For Trump, it's an escalation of a campaign promise made to rebalance the global trade scale with the aim of protecting American workers. He's also bothered by America's trading gap with China, estimated at $336 billion in 2017. But now that he's engaged China in a trade war, there's one big question looming: Can the U.S. and Donald Trump win?

China, it's well documented, has declared its intentions to push beyond the United States in technology enterprise, developing plans including a "Made in China 2025" blueprint that calls for "creating powerful Chinese entities to compete in robotics and other fields."

"The U.S. says the plans are based on stolen technology, violate China's market-opening commitments and might erode American industrial leadership," the Associated Press reported.

But even though many in the U.S. have concerns about China's plans, there is also concerns about Trump's launched trade war, which escalated this week with his imposition of tariffs on $200 billion worth of Chinese goods on Monday. Within 24 hours, China retaliated Tuesday with increased taxes on $60 billion worth of U.S. imports including coffee, honey, and industrial chemicals.

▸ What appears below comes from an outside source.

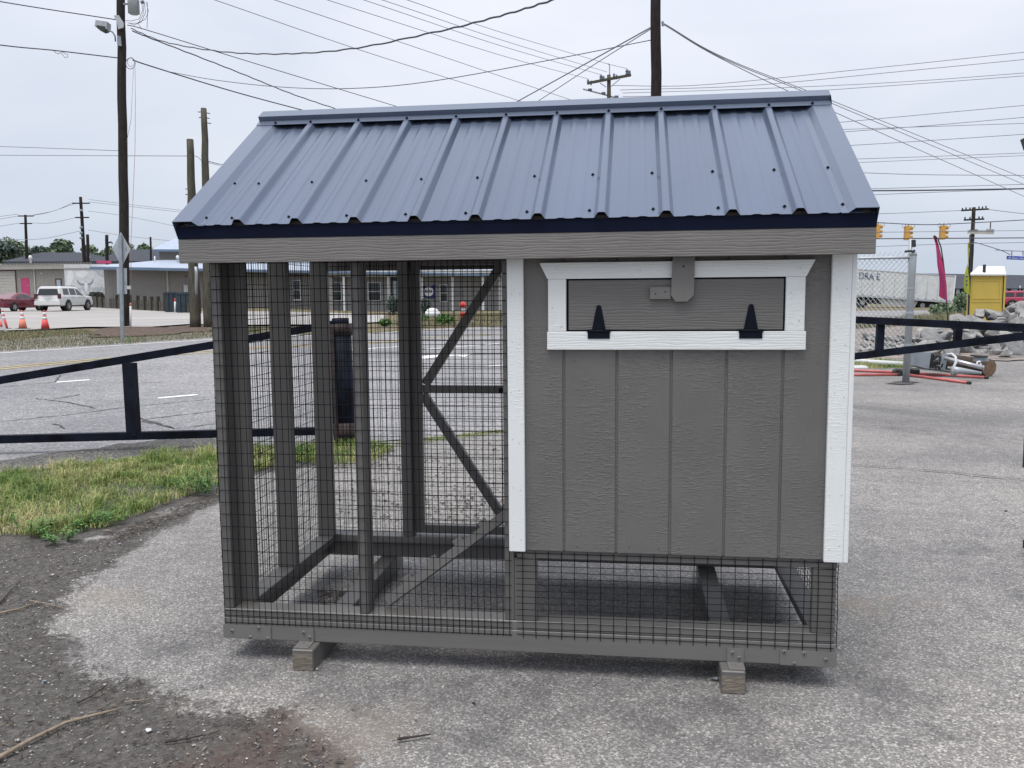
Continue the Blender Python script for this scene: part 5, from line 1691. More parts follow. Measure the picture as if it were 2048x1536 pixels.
# ================================================================== VEHICLES
def car(name, label, cat, pos, head, st, wheels, paint, side_win, rear_win, front_win, extras, group=None, wr=0.36, wpaint='rim_metal'):
    """st: stations (x_low, x_top, z_bottom, z_belt, z_roof, half_width, half_roof); head: heading angle"""
    root = thing(name, label, cat, pos, group)
    Mx = Matrix.Translation(pos) @ Matrix.Rotation(head, 4, 'Z')
    def ring(s):
        xl, xt, zb, zl, zr, hw, hr = s
        half = [(hw * .86, zb), (hw * .97, zb + .07), (hw, zb + (zl - zb) * .45), (hw * .985, zl - .05), (hw * .95, zl), (hr, zr - min(.09, (zr - zl) * .4)), (hr - .10, zr)]
        pts = half + [(-y, z) for y, z in reversed(half)]
        return [Vector((xl + (xt - xl) * (z - zb) / max(.01, zr - zb), y, z)) for y, z in pts]
    rings = [ring(s) for s in st]
    n = 14
    mb = MB()
    vs_ = [Mx @ q for r_ in rings for q in r_]
    fs_ = []
    for i in range(len(rings) - 1):
        for j in range(n):
            fs_.append((i * n + j, i * n + (j + 1) % n, (i + 1) * n + (j + 1) % n, (i + 1) * n + j))
    fs_.append(tuple(range(n)))
    fs_.append(tuple((len(rings) - 1) * n + j for j in range(n)))
    mb.add(vs_, fs_)
    body = mb.build('body', paint, root, False)
    # side glass lies on the greenhouse, a few millimetres proud
    def at(x, tt, sgn, o_=0.006):
        # greenhouse surface point by x and height fraction between belt (0) and roof side (1)
        best = None
        for a, b2 in zip(rings, rings[1:]):
            p0, p1 = a[4].lerp(a[5], tt), b2[4].lerp(b2[5], tt)
            if p0.x - 1e-6 <= x <= p1.x + 1e-6:
                best = p0.lerp(p1, (x - p0.x) / max(1e-6, p1.x - p0.x))
                break
        if best is None:
            best = rings[0][4].lerp(rings[0][5], tt)
        return Mx @ Vector((best.x, sgn * (best.y + o_), best.z))
    for sgn in (-1, 1):
        for w_ in side_win:
            MB().prism([at(x, tt, sgn) for x, tt in w_], Mx.to_3x3() @ Vector((0, sgn * .004, 0))).build('side_window', 'glass_dark', root)
    def facew(r0, r1, a0, a1, nm, o_, ext):
        """window between roof edge of ring r1 and belt of ring r0"""
        q = [r0[4].copy(), r0[9].copy(), r1[8].copy(), r1[5].copy()]
        c_ = sum(q, Vector()) / 4
        q = [c_ + (p - c_) * .86 for p in q]
        MB().prism([Mx @ (p + Vector((o_, 0, abs(o_) * .5))) for p in q], Mx.to_3x3() @ Vector((ext, 0, 0))).build(nm, 'glass_dark', root)
    if rear_win:
        facew(rings[rear_win[0]], rings[rear_win[1]], 0, 1, 'rear_window', -.012, -.01)
    if front_win:
        facew(rings[front_win[0]], rings[front_win[1]], 0, 1, 'windscreen', .02, .01)
    for wx in wheels:
        for sgn in (-1, 1):
            hw = st[len(st) // 2][5]
            c_ = Vector((wx, sgn * (hw - .10), wr))
            MB().tube([Mx @ Vector((wx, sgn * (hw - .02), wr + .03)), Mx @ Vector((wx, sgn * (hw + .006), wr + .03))], wr * 1.14, 20).build('wheel_arch', 'plastic_dark', root)
            w_ = MB().tube([Mx @ Vector((wx, sgn * (hw - .20), wr)), Mx @ Vector((wx, sgn * (hw + .015), wr)), Mx @ Vector((wx, sgn * (hw + .03), wr))], wr, 22, 0, wr * .94).build('wheel', 'tyre', root)
            MB().tube([Mx @ Vector((wx, sgn * (hw + .02), wr)), Mx @ Vector((wx, sgn * (hw + .036), wr))], wr * .64, 16).build('rim', wpaint, w_)
            for k in range(5):
                a_ = 2 * math.pi * k / 5 + .3
                v_ = Vector((math.cos(a_), 0, math.sin(a_)))
                v2 = Vector((math.cos(a_ + .32), 0, math.sin(a_ + .32)))
                v3 = Vector((math.cos(a_ + .63), 0, math.sin(a_ + .63)))
                c2 = Vector((wx, sgn * (hw + .038), wr))
                MB().prism([Mx @ (c2 + v_ * wr * .25 + (v2 - v_) * .02), Mx @ (c2 + v_ * wr * .56), Mx @ (c2 + v2 * wr * .58), Mx @ (c2 + v3 * wr * .54)], Mx.to_3x3() @ Vector((0, sgn * .003, 0))).build('rim_slot', 'tyre', w_)
    for nm, m_, x0, x1, y0, y1, z0, z1 in extras:
        for sgn in ((1, -1) if y0 * y1 >= 0 and (y0 or y1) else (1,)):
            MB().box(x0, x1, y0 * sgn, y1 * sgn, z0, z1, 0, Mx).build(nm, m_, root)
    return root
hd = lambda th: math.atan2((RT * math.cos(th) + FW * math.sin(th)).y, (RT * math.cos(th) + FW * math.sin(th)).x)
suv_p = GD(130, 69.0, 0.05)
car('parked_suv', 'white SUV with dark glass parked beside the timber wall', 'car', suv_p, hd(R(89)),
    [(-2.62, -2.55, .50, .80, .86, .98, .98), (-2.60, -2.36, .48, 1.18, 1.84, .99, .80), (-2.2, -2.1, .40, 1.18, 1.90, 1.02, .82), (-.5, -.5, .38, 1.18, 1.90, 1.02, .82), (.55, .22, .38, 1.17, 1.86, 1.02, .80), (1.22, 1.10, .38, 1.15, 1.21, 1.02, .88), (2.3, 2.25, .40, 1.08, 1.13, 1.0, .82), (2.60, 2.5, .45, .92, .98, .90, .74)],
    (-1.50, 1.50), 'car_white', [[(-2.05, .12), (-1.22, .12), (-1.22, .88), (-1.95, .88)], [(-1.05, .10), (-.20, .10), (-.20, .90), (-1.05, .90)], [(-.08, .10), (.92, .10), (.35, .88), (-.08, .90)]], (1, 1), (5, 4),
    [('tail_lamp', 'lamp_red', -2.645, -2.50, .80, 1.0, .98, 1.34), ('rear_bumper', 'car_white', -2.70, -2.56, -.98, .98, .50, .80), ('licence_plate', 'white_dirty', -2.662, -2.60, -.17, .17, .98, 1.12), ('plate_trim', 'rim_metal', -2.655, -2.60, -.40, .40, 1.13, 1.20), ('roof_rail', 'rim_metal', -1.9, .2, .66, .70, 1.90, 1.95), ('running_board', 'plastic_dark', -1.05, 1.05, .94, 1.08, .34, .40), ('mirror', 'car_white', .85, 1.0, 1.0, 1.18, 1.16, 1.32), ('door_handle', 'rim_metal', -.85, -.68, 1.015, 1.035, 1.02, 1.06), ('door_handle', 'rim_metal', .15, .32, 1.015, 1.035, 1.02, 1.06)], None, .41)
sed_p = GD(34, 69.5, 0.05)
car('parked_sedan', 'dark red sedan at the left picture edge, beside the white SUV', 'car', sed_p, hd(R(78)),
    [(-2.32, -2.30, .42, .92, 1.00, .82, .72), (-2.25, -2.2, .34, .98, 1.04, .88, .74), (-1.75, -1.55, .28, .98, 1.07, .90, .74), (-.75, -.55, .26, .96, 1.44, .90, .62), (.35, .15, .26, .95, 1.45, .90, .62), (1.05, .98, .26, .93, 1.00, .90, .74), (2.0, 1.95, .30, .82, .88, .87, .70), (2.28, 2.2, .38, .66, .72, .76, .60)],
    (-1.36, 1.36), 'car_red', [[(-1.10, .12), (-.30, .10), (-.34, .85), (-.78, .80)], [(-.20, .10), (.72, .10), (.28, .82), (-.22, .88)]], (2, 3), (5, 4),
    [('tail_lamp', 'lamp_red', -2.33, -2.10, .60, .87, .78, .94), ('licence_plate', 'white_dirty', -2.345, -2.29, -.16, .16, .66, .80), ('plate_trim', 'rim_metal', -2.34, -2.28, -.32, .32, .84, .88), ('mirror', 'car_red', .62, .76, .90, 1.06, .95, 1.07), ('rear_bumper', 'car_red', -2.36, -2.26, -.84, .84, .40, .62)], None, .33)
jp = GD(2052, 80, 0.0)
car('parked_jeep', 'red boxy off-road car behind the rock heap, cut by the right picture edge', 'car', jp + Vector((0, 0, -.12)), hd(R(-16)),
    [(-2.1, -2.05, .45, 1.02, 1.58, .86, .72), (-1.9, -1.9, .40, 1.02, 1.62, .88, .74), (.15, .1, .40, 1.02, 1.62, .88, .74), (.5, .3, .40, 1.02, 1.58, .88, .72), (.72, .68, .40, 1.0, 1.06, .88, .74), (1.9, 1.85, .45, .98, 1.03, .80, .68)],
    (-1.3, 1.3), 'car_jeep', [[(-1.88, .12), (-1.15, .12), (-1.15, .86), (-1.88, .86)], [(-.98, .12), (-.40, .12), (-.40, .86), (-.98, .86)], [(-.25, .12), (.35, .12), (.22, .86), (-.25, .86)]], (0, 0), (4, 3),
    [('mirror', 'plastic_dark', .3, .42, .88, 1.05, 1.05, 1.25)], None, .38)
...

China is also taking its battle farther than just tariffs. Consider that at first glance, it appears Trump should eventually get an easy win in the trade war because of America's trading deficit of $336 billion. If the war only consists of a tit-for-tat battle, the U.S. wins ultimately because China is the first to run out of imports to tax.

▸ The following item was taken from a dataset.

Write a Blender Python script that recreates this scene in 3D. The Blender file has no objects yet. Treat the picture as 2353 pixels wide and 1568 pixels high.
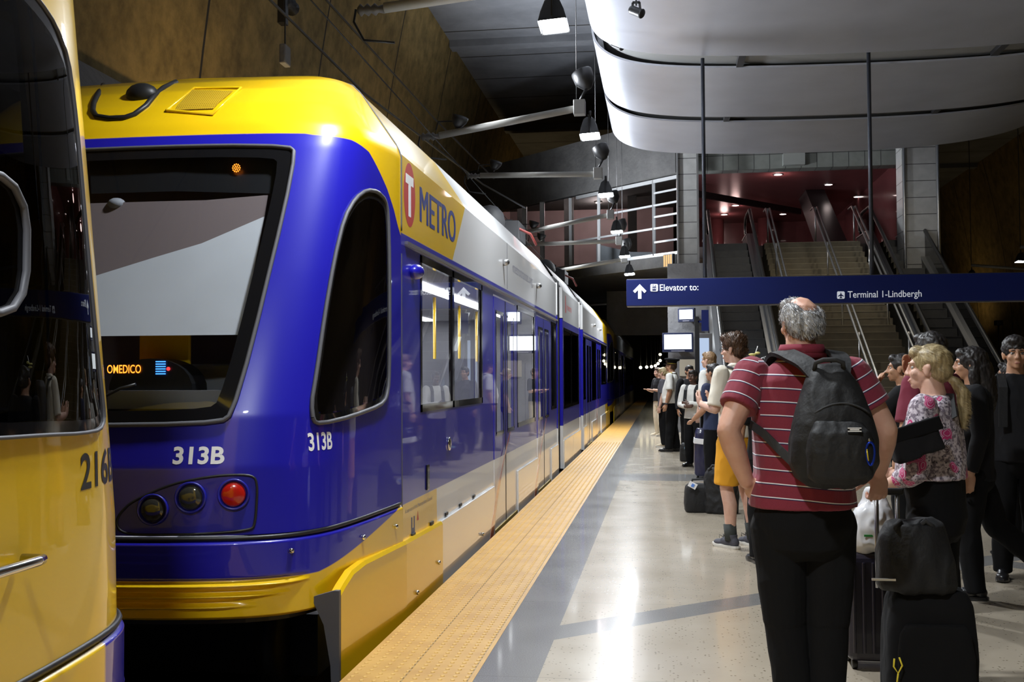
import bpy, bmesh, math, random
import numpy as np
from mathutils import Vector, Matrix, noise

scene = bpy.context.scene
COL = scene.collection
rng = random.Random(7)

# ------------------------------------------------------------------ camera
CAM_H = 1.44
FOC, IMW, IMH = 2450.0, 2353, 1568
CAM_R = CAM_U = CAM_F = None


def setup_camera():
    global CAM_R, CAM_U, CAM_F
    roll = math.radians(0.3)
    dx, dy = 1525.0 - IMW / 2, -(862.0 - IMH / 2)
    c, s = math.cos(roll), math.sin(roll)
    d = Vector((c * dx + s * dy, -s * dx + c * dy, FOC)).normalized()
    yaw = math.asin(d.x)
    pit = math.asin(-d.y / math.cos(yaw))
    r0 = Vector((math.cos(yaw), math.sin(yaw), 0))
    fw = Vector((-math.sin(yaw) * math.cos(pit), math.cos(yaw) * math.cos(pit), math.sin(pit)))
    u0 = r0.cross(fw)
    CAM_R, CAM_U, CAM_F = c * r0 - s * u0, s * r0 + c * u0, fw
    cd = bpy.data.cameras.new('camera')
    cd.sensor_width = 36.0
    cd.lens = FOC / IMW * 36.0
    cd.clip_start, cd.clip_end = 0.05, 300
    co = bpy.data.objects.new('camera', cd)
    COL.objects.link(co)
    m = Matrix((CAM_R, CAM_U, -fw)).transposed().to_4x4()
    m.translation = (0, 0, CAM_H)
    co.matrix_world = m
    scene.camera = co


setup_camera()


def at(x, y, X=None, Y=None, Z=None):
    """photo pixel -> world point on the plane X=, Y= or Z="""
    d = CAM_F * FOC + CAM_R * (x - IMW / 2) - CAM_U * (y - IMH / 2)
    if X is not None:
        t = X / d.x
    elif Y is not None:
        t = Y / d.y
    else:
        t = (Z - CAM_H) / d.z
    return Vector((0, 0, CAM_H)) + d * t


# ------------------------------------------------------------------ world, exposure, lights
world = bpy.data.worlds.new('world')
scene.world = world
world.use_nodes = True
world.node_tree.nodes['Background'].inputs[0].default_value = (0.55, 0.62, 0.8, 1)
world.node_tree.nodes['Background'].inputs[1].default_value = 0.012
vs = scene.view_settings
vs.view_transform = 'Standard'
vs.look = 'None'
vs.exposure = 0.0
vs.gamma = 1.0
vs.use_curve_mapping = False
try:
    scene.cycles.max_bounces = 8
    scene.cycles.transparent_max_bounces = 12
    scene.cycles.caustics_reflective = False
    scene.cycles.caustics_refractive = False
    scene.cycles.sample_clamp_indirect = 4.0
    scene.cycles.use_denoising = True
except Exception:
    pass

FLOOD_W = 760.0      # platform floodlights
UPLIGHT_W = 1500.0    # lamps in the uplight pods added at the arm ends
WASH_W = 240.0       # unseen amber lamps added for the cavern walls
HALL_W = 380.0       # unseen pendant lamps added to light the stairs


def lamp(kind, loc, energy, color, size=0.2, rot=None, target=None, spot=None, blend=0.5, parent=None, sy=None):
    ld = bpy.data.lights.new(kind.lower() + '_lamp', kind)
    ld.energy = energy
    ld.color = color
    if kind == 'AREA':
        ld.size = size
        if sy:
            ld.shape = 'RECTANGLE'
            ld.size_y = sy
    else:
        ld.shadow_soft_size = size
    if kind == 'SPOT':
        ld.spot_size = math.radians(spot or 90)
        ld.spot_blend = blend
    o = bpy.data.objects.new('lamp_light', ld)
    COL.objects.link(o)
    o.location = loc
    if target is not None:
        o.rotation_euler = (Vector(target) - Vector(loc)).to_track_quat('-Z', 'Y').to_euler()
    if parent is not None:
        o.parent = parent
        o.matrix_parent_inverse = parent.matrix_world.inverted() if False else Matrix.Translation(-Vector(parent.location))
    return o


# ------------------------------------------------------------------ object helpers
def tag(o, label=None, cat=None, group=None, kind=None):
    if label:
        o['label'] = label
    if cat:
        o['category'] = cat
    if group:
        o['group'] = group
    if kind:
        o['kind'] = kind
    return o


def empty(name, loc=(0, 0, 0), rz=0.0, label=None, cat=None, group=None, kind=None):
    o = bpy.data.objects.new(name, None)
    o.empty_display_size = 0.1
    COL.objects.link(o)
    o.location = loc
    o.rotation_euler = (0, 0, rz)
    return tag(o, label, cat, group, kind)


def mesh_obj(name, me, mat=None, parent=None, world_coords=False):
    o = bpy.data.objects.new(name, me)
    COL.objects.link(o)
    if mat is not None:
        for m in (mat if isinstance(mat, (list, tuple)) else [mat]):
            me.materials.append(m)
    if parent is not None:
        o.parent = parent
        if world_coords:
            off = parent.location if parent.type == 'EMPTY' else Vector((0, 0, 0))
            o.matrix_parent_inverse = Matrix.Translation(-off)
    return o


class MB:
    """collects shapes; build() links them as ONE mesh object"""

    def __init__(self):
        self.v, self.f, self.m, self.sm = [], [], [], []

    def add(self, v, f, m=0, smooth=False):
        o = len(self.v)
        self.v += [tuple(p) for p in v]
        self.f += [tuple(i + o for i in q) for q in f]
        self.m += [m] * len(f)
        self.sm += [smooth] * len(f)
        return self

    def box(self, c, s, rz=0.0, m=0, R=None):
        hx, hy, hz = s[0] / 2, s[1] / 2, s[2] / 2
        M = R if R is not None else Matrix.Rotation(rz, 3, 'Z')
        P = [Vector(c) + M @ Vector((a * hx, b * hy, d * hz)) for d in (-1, 1) for b in (-1, 1) for a in (-1, 1)]
        return self.add(P, [(0, 2, 3, 1), (4, 5, 7, 6), (0, 1, 5, 4), (2, 6, 7, 3), (0, 4, 6, 2), (1, 3, 7, 5)], m)

    def bar(self, p, q, w, h, m=0, up=(0, 0, 1)):
        p, q = Vector(p), Vector(q)
        d = (q - p).normalized()
        u = Vector(up)
        if abs(d.dot(u)) > 0.98:
            u = Vector((1, 0, 0))
        s = d.cross(u).normalized()
        u = s.cross(d)
        P = []
        for e in (p, q):
            for a, b in ((-1, -1), (1, -1), (1, 1), (-1, 1)):
                P.append(e + s * (a * w / 2) + u * (b * h / 2))
        return self.add(P, [(0, 1, 2, 3), (7, 6, 5, 4), (0, 4, 5, 1), (1, 5, 6, 2), (2, 6, 7, 3), (3, 7, 4, 0)], m)

    def tube(self, pts, r, n=10, m=0, caps=True):
        pts = [Vector(p) for p in pts]
        rs = r if isinstance(r, (list, tuple)) else [r] * len(pts)
        V, Fc = [], []
        prev = None
        for i, p in enumerate(pts):
            a = pts[max(i - 1, 0)]
            b = pts[min(i + 1, len(pts) - 1)]
            d = (b - a).normalized()
            if prev is None:
                u = Vector((0, 0, 1)) if abs(d.z) < 0.9 else Vector((1, 0, 0))
                s = d.cross(u).normalized()
            else:
                s = (prev - d * prev.dot(d)).normalized()
            prev = s
            t = d.cross(s)
            for k in range(n):
                an = 2 * math.pi * k / n
                V.append(p + (s * math.cos(an) + t * math.sin(an)) * rs[i])
        for i in range(len(pts) - 1):
            for k in range(n):
                k2 = (k + 1) % n
                Fc.append((i * n + k, i * n + k2, (i + 1) * n + k2, (i + 1) * n + k))
        self.add(V, Fc, m, True)
        if caps:
            o = len(self.v) - len(V)
            self.f += [tuple(o + k for k in reversed(range(n))), tuple(o + (len(pts) - 1) * n + k for k in range(n))]
            self.m += [m, m]
            self.sm += [False, False]
        return self

    def lathe(self, c, axis, prof, n=24, m=0, smooth=True):
        """prof: list of (distance along axis, radius)"""
        d = Vector(axis).normalized()
        u = Vector((0, 0, 1)) if abs(d.z) < 0.9 else Vector((1, 0, 0))
        s = d.cross(u).normalized()
        t = d.cross(s)
        V, Fc = [], []
        for (a, r) in prof:
            for k in range(n):
                an = 2 * math.pi * k / n
                V.append(Vector(c) + d * a + (s * math.cos(an) + t * math.sin(an)) * max(r, 1e-4))
        for i in range(len(prof) - 1):
            for k in range(n):
                k2 = (k + 1) % n
                Fc.append((i * n + k, i * n + k2, (i + 1) * n + k2, (i + 1) * n + k))
        Fc.append(tuple(reversed(range(n))))
        Fc.append(tuple((len(prof) - 1) * n + k for k in range(n)))
        return self.add(V, Fc, m, smooth)

    def prism(self, poly, axis, a0, a1, m=0):
        """poly: list of 2-D points in the plane normal to axis ('X': y,z  'Y': x,z  'Z': x,y)"""
        def P(q, a):
            return {'X': (a, q[0], q[1]), 'Y': (q[0], a, q[1]), 'Z': (q[0], q[1], a)}[axis]
        n = len(poly)
        V = [P(q, a0) for q in poly] + [P(q, a1) for q in poly]
        Fc = [tuple(range(n)), tuple(reversed(range(n, 2 * n)))]
        Fc += [(i, i + n, (i + 1) % n + n, (i + 1) % n) for i in range(n)]
        return self.add(V, Fc, m)

    def sphere(self, c, r, n=12, m=0):
        r = r if isinstance(r, (tuple, list, Vector)) else (r, r, r)
        prof = []
        V, Fc = [], []
        rows = n // 2
        for i in range(rows + 1):
            th = math.pi * i / rows
            for k in range(n):
                an = 2 * math.pi * k / n
                V.append((c[0] + r[0] * math.sin(th) * math.cos(an), c[1] + r[1] * math.sin(th) * math.sin(an), c[2] + r[2] * math.cos(th)))
        for i in range(rows):
            for k in range(n):
                k2 = (k + 1) % n
                Fc.append((i * n + k, (i + 1) * n + k, (i + 1) * n + k2, i * n + k2))
        return self.add(V, Fc, m, True)

    def mesh(self, name='mesh', fix=True):
        me = bpy.data.meshes.new(name)
        me.from_pydata([tuple(p) for p in self.v], [], self.f)
        me.polygons.foreach_set('material_index', self.m)
        me.polygons.foreach_set('use_smooth', self.sm)
        if fix:
            bm = bmesh.new()
            bm.from_mesh(me)
            bmesh.ops.recalc_face_normals(bm, faces=bm.faces)
            bm.to_mesh(me)
            bm.free()
        me.update()
        return me

    def build(self, name, mat, parent=None, bevel=0.0, fix=True, world_coords=True, seg=2):
        o = mesh_obj(name, self.mesh(name, fix), mat, parent, world_coords)
        if bevel:
            b = o.modifiers.new('bevel', 'BEVEL')
            b.width = bevel
            b.segments = seg
            b.limit_method = 'ANGLE'
        return o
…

That's perhaps why China is already digger deeper in its weaponry, disrupting shipments so that U.S. enterprise is hurt.

"American companies say regulators are already starting to disrupt their operations," the AP reported. "Last week, the American Chambers of Commerce in China and in Shanghai reported 52 percent of more than 430 companies that responded to a survey said they have faced slower customs clearance and increased inspections and bureaucratic procedures."

With its imposed tariffs, China is also hitting America, and Trump, where it hurts most.

"The U.S. taxes are targeting Chinese goods that Washington says have benefited from improper industrial policies," the AP reported. "Beijing's tariffs have hit soybeans and other farm goods from states that voted for Trump in 2016."

"Contrary to views in Washington, China can, and will, dig its heels in, and we are not optimistic about the prospect for a resolution in the short term," said Zarit. "No one will emerge victorious from this counterproductive cycle."

Trump seems to understand that, while he attacks China with tariffs, China is attacking the U.S. with a myriad of weapons. But he's not planning to give in.

"China has openly stated that they are actively trying to impact and change our election by attacking our farmers, ranchers and industrial workers because of their loyalty to me," Trump tweeted Tuesday after China's $60 billion tariff retaliation. "What China does not understand is that these people are great patriots and fully understand that...China has been taking advantage of the United States on Trade for many years.

"They also know that I am the one that knows how to stop it. There will be great and fast economic retaliation against China if our farmers, ranchers and/or industrial workers are targeted!"

Trump has already made clear that he plans more tariffs against China as long as it retaliates in a tit-for-tat style. Already, he has threatened an additional $267 billion worth of Chinese goods. It's enough to make one top global business leader proclaim that the Trump vs. China trade war will long outlive Trump's presidency and likely last for two decades.

"Short term, business communities in China, U.S., Europe will all be in trouble. This thing will last long. If you want a short-term solution, there is no solution," said Jack Ma, the founder and executive chairman of Alibaba Group, during a speech at Alibaba's investor day conference in Hangzhou, Bloomberg reported.

China has been invited to trade talks by the U.S., but it isn't clear yet if Trump's Monday move has muddied those political waters. But a Chinese Commerce Ministry statement did say the U.S. tariffs increase "brings new uncertainty to the consultations."

As for winning the war, Trump's biggest disadvantage may be that he has a limited time in office, while China can dig in deep for the duration. Already more than one-third through his first term, Trump potentially faces a short timeline, though he could win a second term. That means he has from two years to a maximum of six to win what many experts say will be a prolonged economic tug-of-war. It's not about if he can win but whether he can he outlast China.

"China is in a fairly good position to weather this storm. Its economy is less dependent on exports in general, and exports to the U.S. in particular, than just a decade earlier," wrote David Dollar, a senior fellow of foreign policy at the Brookings Institution's John L. Thornton China Center. "The value added in its exports to the U.S. is less than 3 percent of its economy."